With its May 30, 2013 announcement, the hard-charging New York Department of Financial Services (DFS) has now obtained settlements from 100 percent of the New York lender-placed insurance market that will radically alter a number of practices, many of which were largely a thing of the past.

Under the DFS deal, lender-placed insurers:

  • May not insure mortgaged property serviced by a bank or servicer affiliated with the insurers.
  • May not pay commissions to a bank or servicer or a person or entity affiliated with a bank or servicer on policies obtained by the servicer.
  • May not reinsure policies with a person or entity affiliated with the banks or servicer that obtained the policies.
  • May not pay contingent commissions based on underwriting profitability or loss ratios.
  • May not provide free or below-cost, outsourced services to banks, servicers or their affiliates.
  • May not make any payments, including but not limited to the payment of expenses, to servicers, lenders, or their affiliates in connection with securing business.

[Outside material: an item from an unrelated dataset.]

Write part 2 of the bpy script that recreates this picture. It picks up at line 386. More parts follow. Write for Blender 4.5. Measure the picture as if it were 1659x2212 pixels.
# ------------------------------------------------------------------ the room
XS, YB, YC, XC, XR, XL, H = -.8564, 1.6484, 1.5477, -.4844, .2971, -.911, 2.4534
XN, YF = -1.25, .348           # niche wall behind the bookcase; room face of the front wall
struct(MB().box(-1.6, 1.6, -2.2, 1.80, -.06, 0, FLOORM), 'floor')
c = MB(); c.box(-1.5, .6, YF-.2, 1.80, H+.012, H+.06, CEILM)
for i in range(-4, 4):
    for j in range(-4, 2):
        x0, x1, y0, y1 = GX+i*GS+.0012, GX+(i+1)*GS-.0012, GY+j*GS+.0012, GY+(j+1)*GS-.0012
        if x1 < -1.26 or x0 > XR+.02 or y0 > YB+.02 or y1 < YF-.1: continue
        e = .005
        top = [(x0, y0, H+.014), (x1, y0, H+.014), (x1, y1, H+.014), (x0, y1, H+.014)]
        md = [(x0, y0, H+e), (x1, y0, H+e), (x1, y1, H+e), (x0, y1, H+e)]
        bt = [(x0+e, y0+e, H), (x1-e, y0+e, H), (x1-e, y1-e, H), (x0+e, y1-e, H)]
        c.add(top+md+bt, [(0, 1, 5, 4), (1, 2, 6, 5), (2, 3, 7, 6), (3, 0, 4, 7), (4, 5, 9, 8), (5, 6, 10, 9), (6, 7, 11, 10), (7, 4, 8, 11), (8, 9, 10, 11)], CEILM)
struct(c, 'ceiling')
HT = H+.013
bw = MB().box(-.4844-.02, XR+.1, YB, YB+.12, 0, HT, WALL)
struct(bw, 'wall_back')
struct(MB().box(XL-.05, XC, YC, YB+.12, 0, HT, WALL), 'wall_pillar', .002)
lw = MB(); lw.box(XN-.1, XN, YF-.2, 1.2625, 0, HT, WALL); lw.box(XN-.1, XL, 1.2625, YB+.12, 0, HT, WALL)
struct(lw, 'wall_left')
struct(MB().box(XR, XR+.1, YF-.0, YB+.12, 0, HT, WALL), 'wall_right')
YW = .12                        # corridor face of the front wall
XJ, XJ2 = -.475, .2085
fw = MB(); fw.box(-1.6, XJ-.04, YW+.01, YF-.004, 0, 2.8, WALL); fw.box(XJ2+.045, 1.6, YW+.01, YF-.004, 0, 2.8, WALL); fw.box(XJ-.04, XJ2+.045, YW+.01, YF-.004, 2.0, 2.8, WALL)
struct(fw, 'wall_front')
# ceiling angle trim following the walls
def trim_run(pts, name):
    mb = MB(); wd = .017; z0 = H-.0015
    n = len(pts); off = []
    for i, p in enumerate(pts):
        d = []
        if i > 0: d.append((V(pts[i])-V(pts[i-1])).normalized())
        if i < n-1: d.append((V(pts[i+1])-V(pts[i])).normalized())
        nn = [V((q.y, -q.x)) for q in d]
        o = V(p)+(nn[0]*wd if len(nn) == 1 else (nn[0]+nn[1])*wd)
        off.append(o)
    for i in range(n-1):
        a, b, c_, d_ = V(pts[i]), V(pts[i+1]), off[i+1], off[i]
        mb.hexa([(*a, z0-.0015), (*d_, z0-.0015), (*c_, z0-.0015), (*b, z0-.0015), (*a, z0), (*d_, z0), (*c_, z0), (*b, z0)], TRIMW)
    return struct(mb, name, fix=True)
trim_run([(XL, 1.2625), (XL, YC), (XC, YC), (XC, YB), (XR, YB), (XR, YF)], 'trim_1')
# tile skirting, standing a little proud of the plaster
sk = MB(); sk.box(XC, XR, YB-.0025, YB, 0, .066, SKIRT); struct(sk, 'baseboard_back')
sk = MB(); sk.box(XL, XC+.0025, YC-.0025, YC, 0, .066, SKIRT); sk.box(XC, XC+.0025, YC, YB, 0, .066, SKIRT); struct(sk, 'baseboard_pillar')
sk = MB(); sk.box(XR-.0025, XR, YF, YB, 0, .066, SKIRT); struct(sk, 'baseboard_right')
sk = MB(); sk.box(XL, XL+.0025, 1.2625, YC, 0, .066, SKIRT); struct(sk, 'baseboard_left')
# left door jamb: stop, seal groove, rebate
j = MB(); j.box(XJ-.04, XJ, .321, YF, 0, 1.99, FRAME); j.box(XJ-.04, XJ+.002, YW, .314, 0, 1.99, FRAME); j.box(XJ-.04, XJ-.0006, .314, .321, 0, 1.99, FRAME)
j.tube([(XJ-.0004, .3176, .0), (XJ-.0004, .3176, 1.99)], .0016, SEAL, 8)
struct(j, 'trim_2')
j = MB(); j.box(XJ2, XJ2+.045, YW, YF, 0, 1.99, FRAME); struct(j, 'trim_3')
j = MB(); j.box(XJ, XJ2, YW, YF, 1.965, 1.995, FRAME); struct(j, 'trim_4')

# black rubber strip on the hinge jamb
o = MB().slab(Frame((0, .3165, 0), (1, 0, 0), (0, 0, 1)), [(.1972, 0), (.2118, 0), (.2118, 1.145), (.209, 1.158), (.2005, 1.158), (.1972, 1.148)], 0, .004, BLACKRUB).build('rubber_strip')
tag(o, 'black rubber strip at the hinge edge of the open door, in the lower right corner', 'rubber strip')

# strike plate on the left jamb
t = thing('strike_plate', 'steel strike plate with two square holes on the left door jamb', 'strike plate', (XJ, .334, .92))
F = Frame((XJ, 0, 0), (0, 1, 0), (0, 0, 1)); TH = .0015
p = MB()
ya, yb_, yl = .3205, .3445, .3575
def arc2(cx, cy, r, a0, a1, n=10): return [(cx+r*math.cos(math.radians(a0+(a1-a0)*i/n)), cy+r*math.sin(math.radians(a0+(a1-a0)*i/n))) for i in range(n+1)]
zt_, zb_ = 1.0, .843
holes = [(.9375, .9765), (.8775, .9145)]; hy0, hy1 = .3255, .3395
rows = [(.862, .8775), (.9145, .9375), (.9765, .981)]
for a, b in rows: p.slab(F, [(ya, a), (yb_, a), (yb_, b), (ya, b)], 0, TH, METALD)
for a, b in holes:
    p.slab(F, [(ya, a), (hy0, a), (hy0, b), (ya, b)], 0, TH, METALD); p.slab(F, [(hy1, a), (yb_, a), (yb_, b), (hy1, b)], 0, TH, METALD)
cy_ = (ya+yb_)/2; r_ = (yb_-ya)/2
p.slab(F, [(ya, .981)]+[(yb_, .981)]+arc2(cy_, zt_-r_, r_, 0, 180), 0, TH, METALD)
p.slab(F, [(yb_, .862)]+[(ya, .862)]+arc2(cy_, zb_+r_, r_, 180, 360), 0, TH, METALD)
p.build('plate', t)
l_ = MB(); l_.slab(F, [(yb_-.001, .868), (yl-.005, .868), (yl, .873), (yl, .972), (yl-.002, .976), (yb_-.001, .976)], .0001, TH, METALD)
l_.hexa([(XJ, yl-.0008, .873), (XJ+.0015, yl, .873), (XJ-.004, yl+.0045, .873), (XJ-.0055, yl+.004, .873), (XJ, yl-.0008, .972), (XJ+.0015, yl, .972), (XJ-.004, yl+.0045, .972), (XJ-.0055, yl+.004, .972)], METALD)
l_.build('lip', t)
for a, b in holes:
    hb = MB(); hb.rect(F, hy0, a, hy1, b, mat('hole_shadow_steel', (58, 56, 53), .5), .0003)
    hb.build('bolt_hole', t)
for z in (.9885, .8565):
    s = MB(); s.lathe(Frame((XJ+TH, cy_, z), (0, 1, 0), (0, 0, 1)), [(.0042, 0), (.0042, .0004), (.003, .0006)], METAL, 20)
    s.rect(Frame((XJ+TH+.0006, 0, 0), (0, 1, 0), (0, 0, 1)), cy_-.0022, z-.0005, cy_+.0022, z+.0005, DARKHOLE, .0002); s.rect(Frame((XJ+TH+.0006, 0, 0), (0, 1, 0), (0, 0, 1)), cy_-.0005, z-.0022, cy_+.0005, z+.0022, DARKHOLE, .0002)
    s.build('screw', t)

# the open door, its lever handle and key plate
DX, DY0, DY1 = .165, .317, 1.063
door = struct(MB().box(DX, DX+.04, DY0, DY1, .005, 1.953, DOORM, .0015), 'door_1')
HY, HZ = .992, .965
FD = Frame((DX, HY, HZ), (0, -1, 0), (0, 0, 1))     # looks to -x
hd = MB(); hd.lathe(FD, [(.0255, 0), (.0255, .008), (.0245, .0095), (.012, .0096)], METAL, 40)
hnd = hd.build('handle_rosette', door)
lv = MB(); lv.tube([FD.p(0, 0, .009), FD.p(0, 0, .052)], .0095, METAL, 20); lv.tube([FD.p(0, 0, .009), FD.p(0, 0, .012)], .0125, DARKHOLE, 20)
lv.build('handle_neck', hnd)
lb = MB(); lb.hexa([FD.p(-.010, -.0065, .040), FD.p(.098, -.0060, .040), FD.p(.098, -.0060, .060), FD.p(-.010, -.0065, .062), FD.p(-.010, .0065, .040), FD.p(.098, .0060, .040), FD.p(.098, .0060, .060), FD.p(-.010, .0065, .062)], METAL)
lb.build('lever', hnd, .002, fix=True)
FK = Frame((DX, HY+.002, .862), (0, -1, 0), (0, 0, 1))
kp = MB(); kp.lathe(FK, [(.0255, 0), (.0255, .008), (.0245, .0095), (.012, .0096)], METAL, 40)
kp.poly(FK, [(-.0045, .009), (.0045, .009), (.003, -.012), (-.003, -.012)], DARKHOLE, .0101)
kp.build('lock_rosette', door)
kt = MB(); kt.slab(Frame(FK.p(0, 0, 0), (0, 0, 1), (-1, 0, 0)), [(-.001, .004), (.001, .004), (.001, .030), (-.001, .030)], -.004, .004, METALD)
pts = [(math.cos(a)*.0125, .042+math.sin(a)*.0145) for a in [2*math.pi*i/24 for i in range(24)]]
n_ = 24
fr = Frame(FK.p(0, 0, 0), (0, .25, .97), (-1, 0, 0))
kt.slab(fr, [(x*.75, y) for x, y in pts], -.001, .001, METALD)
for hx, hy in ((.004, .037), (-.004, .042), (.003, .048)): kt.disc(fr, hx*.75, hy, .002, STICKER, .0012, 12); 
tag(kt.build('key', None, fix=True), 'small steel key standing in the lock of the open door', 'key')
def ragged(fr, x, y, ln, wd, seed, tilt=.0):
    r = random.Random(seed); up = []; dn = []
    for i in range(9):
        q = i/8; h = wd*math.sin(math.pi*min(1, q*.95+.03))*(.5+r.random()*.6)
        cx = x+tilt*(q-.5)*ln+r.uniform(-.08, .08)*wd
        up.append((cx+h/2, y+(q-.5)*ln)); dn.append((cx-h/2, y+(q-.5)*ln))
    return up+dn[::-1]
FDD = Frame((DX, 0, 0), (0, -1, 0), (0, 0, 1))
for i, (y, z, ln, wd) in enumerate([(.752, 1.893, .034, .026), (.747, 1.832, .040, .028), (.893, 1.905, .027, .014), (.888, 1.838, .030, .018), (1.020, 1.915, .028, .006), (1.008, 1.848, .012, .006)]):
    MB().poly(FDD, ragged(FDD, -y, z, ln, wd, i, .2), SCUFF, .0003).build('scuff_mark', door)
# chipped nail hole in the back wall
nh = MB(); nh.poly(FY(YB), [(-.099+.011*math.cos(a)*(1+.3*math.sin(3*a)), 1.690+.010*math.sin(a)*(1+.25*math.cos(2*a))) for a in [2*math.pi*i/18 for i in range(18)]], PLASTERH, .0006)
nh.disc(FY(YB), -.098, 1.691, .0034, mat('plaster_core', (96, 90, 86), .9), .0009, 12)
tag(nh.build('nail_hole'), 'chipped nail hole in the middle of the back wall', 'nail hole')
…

DFS’s settlement with one carrier (American Modern Insurance) includes a $1 million penalty and restitution for homeowners. Four others -- Chubb, Fidelity and Deposit Company of Maryland, FinSecure – none of which had written significant volumes of force-placed insurance, who were not alleged or found to have engaged in the alleged arrangements identified with respect to other companies – voluntary agreed to sign proactive codes of conduct implementing New York’s “reforms.”

Much like the CFPB’s actions with respect to captive reinsurance in the private mortgage insurance market, the DFS action likely kills off the practice by some lenders and servicers of reinsuring an insurance product with historically lower loss ratios.